Which is all to say--in conclusion--something that I'm sure Bob Rae will agree with: It's all Jerry Springer's fault.
Bob Rae
I very much appreciate the chance to speak to the Club and to follow Tony's comments. When he was describing the scoundrel who claims the right to privacy, I trust he wasn't speaking about me because he was referring to somebody about to be arrested--unless he knows something that I am not yet aware of.
Orwell describes in "1984" a totalitarian world from a political standpoint in which there is a television in every room. The television is watching Winston Smith and everyone else and the Orwellian description is one that we've always associated with political totalitarianism and with political dictatorship. Orwell was even more prescient than he knew because the problem is not so much that somebody is watching us. There are very few transactions that one can undertake in today's society without some record being kept of that transaction. This is not just about politicians or even recovering politicians. It's about citizens. What I think is troublesome about the culture in which we are living is that the right to know is suddenly transformed into a world in which there is literally no private space. I hope all of us recognise the horror of Orwell's vision in which there was no private space and in which even private relationships could not be privately consumed without being reported on and without being observed and ultimately used to betray Winston Smith and ultimately destroy him.
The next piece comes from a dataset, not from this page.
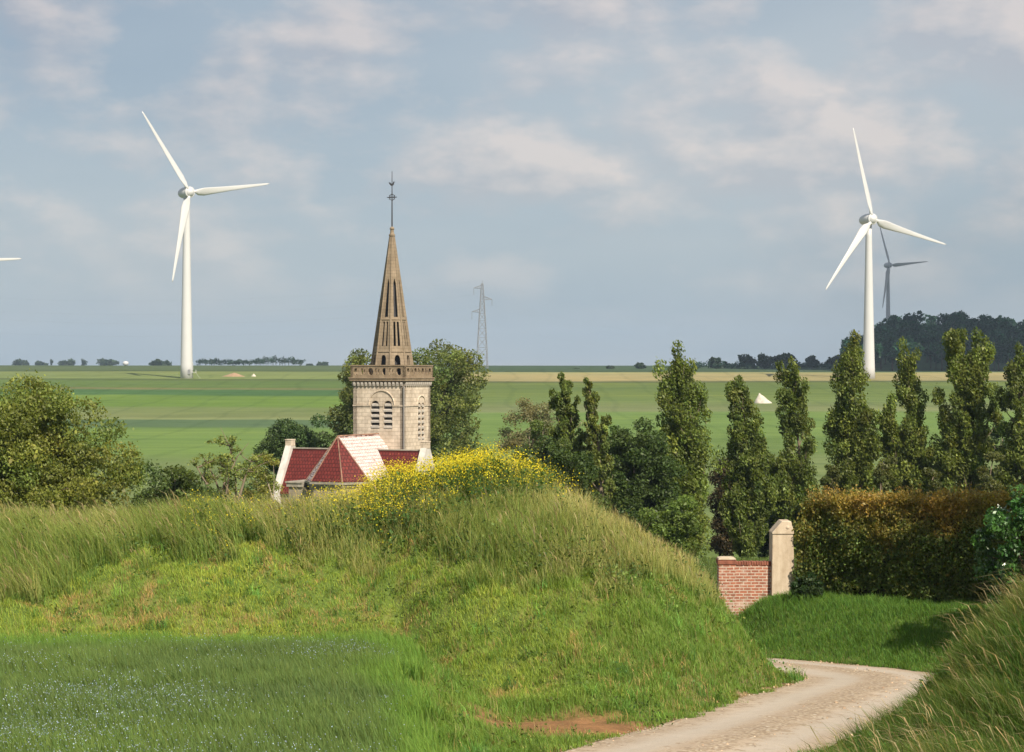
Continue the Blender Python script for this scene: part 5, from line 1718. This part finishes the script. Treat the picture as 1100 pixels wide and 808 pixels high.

This is not just about politics though of course it is impossible for us to talk about the theme of privacy in the media without immediately thinking of politics and events south of the border over the last while. I have no observation to make about that other than to say that in my opinion the nation has no place in the bedrooms of the state. You can use that if you like. I think it is quite good. It has a certain ring to it.
The definition of a culture is one in which those who are participating in it have a symbiotic relationship to it. There is something in the confessional style, particularly of American politics but not just American politics, which contributes to the end of privacy. In order to satisfy the public's interest in the whole picture, the whole personality and the whole character, people often feel a need, particularly the politicians south of the border, to confess, to talk, to describe the 12-mile walk to school in bare feet and all other elements of one's upbringing.
It is hardly any surprise that people would say: "Well if that's the story you want to tell about your personal life and your private life let's find out if it's really true," I must confess from that perspective it's entirely fair game. I often feel that part of the answer to the issue of how we re-establish some sense of private space and some sense of where the penetrating eye of the media can and can't go is for the people who are subject to that eye to say: "None of your business." Imagine for a moment how different the debate over the last year and a half in America would have been if instead of saying "I never did it; it never happened," someone had said: "It is none of your business."
I think in Canada, as Tony has well described, there is a very broad general view that there are issues that are not worthy of discussion or debate. We don't think it's important to discuss publicly the sexual orientation of people who are in public life. I think that's an enormously healthy sign. Let people decide how they want to describe themselves, how they want to present themselves. Whether they choose to do so or not is entirely their business. The fact that we are still thankfully living in a culture where it is possible to do that is an entirely good sign.
But it does require discipline from both sides. It isn't good enough for people to simply blame the media because people watch the media and the media is responding to what they perceive as a public appetite and a public desire to know. Sometimes that desire is prurient. It is not fed entirely by the media. It is something which the public itself establishes.
And here I must confess to being a little more troubled. Because I am not an official of the CBC I have to look at the whole of the media and conclude that I don't think anybody can look at the dumbing-down process that takes place and not be concerned. Stories which five or 10 years ago would never have appeared in a newspaper now often appear in the guise of a gossip column. The Internet has played a substantial role in this in terms of the amount of information and rumour and insinuendo which is quite easily spread and quite easily accessible and which normally established media feel a need to compete with and to compare with and to respond to. This is an issue that has got to be troubling to everyone.
Let me conclude by saying that the most important issue that we have to recognise is two-fold. First of all this is not an issue about politicians or people in public life seeking some sort of special status for themselves. I fully accept and fully endorse that there is a public right to know and that it's inevitable that people want to know about other people. When people become subjects of public notoriety or public interest it's inevitable, natural and entirely to be expected that there will be all sorts of comment and commentary about what kind of a person is so and so and what kind of a life does he or she in fact lead? What is that person really all about? I want to stress this question of privacy is not a special issue for the political class or for the business class or for anyone else. It is an issue that affects each and every citizen. It is about our willingness to establish a civil political culture. It is about our willingness to establish a civil culture generally in which we recognise that we don't need to know or ought not to know absolutely everything about everybody. That there are areas of life which are legitimately to be set aside and not to be subject to public discussion.
Finally let me assure anyone in the audience that I would be the very last person who would seek further public regulation of this issue. I think most of the suggestions as to how to deal with it create a set of issues that are much worse than the original problem. The issue frankly is self-regulation. Regulation by all of us as consumers. If we turn off the set, if we refuse to buy the media, if we don't buy the argument, I think that will begin to change the culture. I would be very surprised for example if there weren't some real issues raised on a long-term basis with respect to what's taken place in the United States because of the enormous human impact on literally dozens of people and on many many lives. It means of course a sense of responsibility by the media. I think the kind of code of conduct which Tony has described for the CBC is one that everybody should be reflecting on and thinking about. But fundamentally it is a question of our own willingness to respect each other's place, each other's sense of space, and each other's sense of having a life that is lived outside the realm of Orwell's searching and never-ceasing eye.
Thank you very much.
The appreciation of the meeting was expressed by Knowlton Nash, Chairman, The Canadian Journalism Foundation.